The final volume of Pluto came out. For those of you that are not familiar with Pluto, it is a Japanese comics series by Naoki Urasawa based on a story out of the great Osamu Tezuka's Astro Boy (鉄腕アトム). The series received lots of media attention before it even started. Urasawa, who is thought to be one of the most talented and successful cartoonist of his time, taking on a spin-off of his childhood influence, Tezuka's masterpiece, Astro Boy, had drawn mixed responses. The Pluto story arc is considered to be one of the best works done by Tezuka, the founding father of the Japanese anime industry, and there were suspicions that it might be too big of a story to handle even for an accomplished cartoonist like Urasawa.
When the much anticipated first volume of Pluto came out, people were pleasantly surprised by the take that Urasawa has taken on it. The story is told from a point of view of Gesicht, a German police inspector robot that makes a relatively brief appearance in the original. Although most of the major characters are shared between Pluto and the original, Urasawa has managed to make them his own characters by changing their looks greatly (yet still identifiable) and also supplying them with rich side-stories that were not part of the original story. The added side stories have introduced a lot more depth to Pluto compared to the original and you really get to know each of the characters, their personalities and where they are coming from. Urasawa's interpretation of the Pluto story arc was so superb that even though for those of us that have read the original know exactly what would happen next, still kept us highly curious and excited about how he would unfold the story.
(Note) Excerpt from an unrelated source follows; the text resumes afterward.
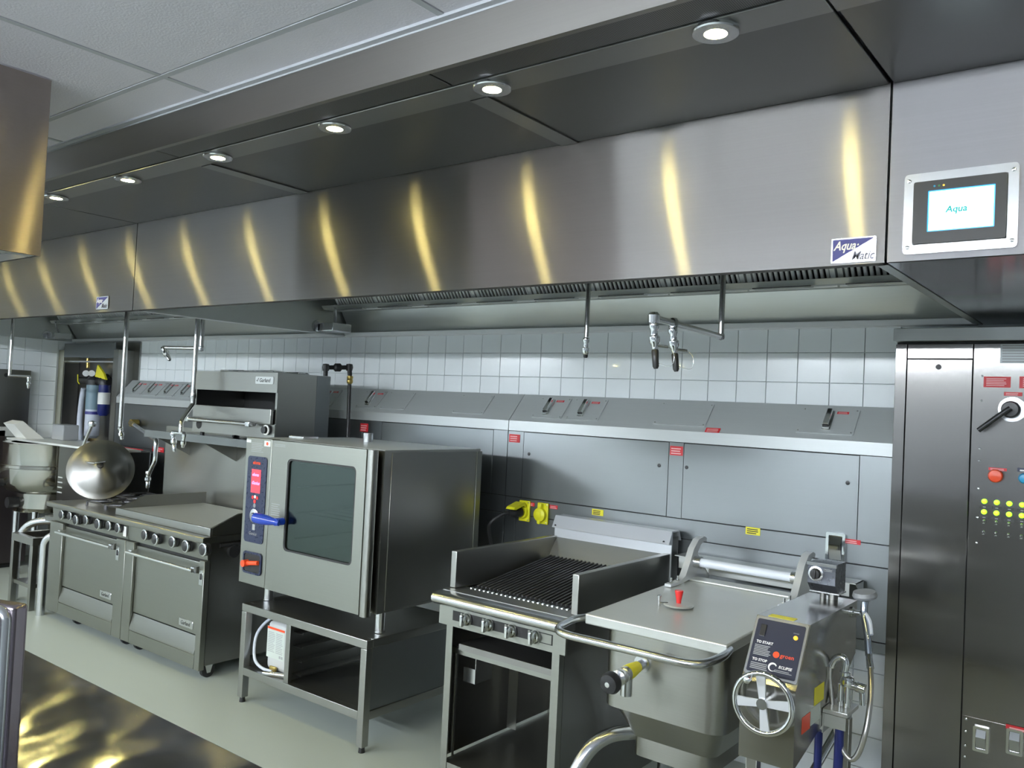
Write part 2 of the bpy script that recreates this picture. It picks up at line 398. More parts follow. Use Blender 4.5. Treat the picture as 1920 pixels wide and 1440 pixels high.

In the final volume of Pluto, Gesicht is deceased and the story revolves around Atom who has inherited Gesicht's computer chip and hence all of his memory. The story touches on many issues we have in our society today such as war and war-time crimes, racism, environmental issues, etc. As they are in the real world, these issues are not solved easily. Pluto, like its original Astro Boy, is not a comics series that everything resolves at the end and everyone is happy. Rather, its aim, I feel, is to make us aware of how imperfect this world we live in is. It is ironic that the message of world peace that Tezuka has tried to communicate in Astro Boy over 40 years ago is still very much relevant to our world today in 2009.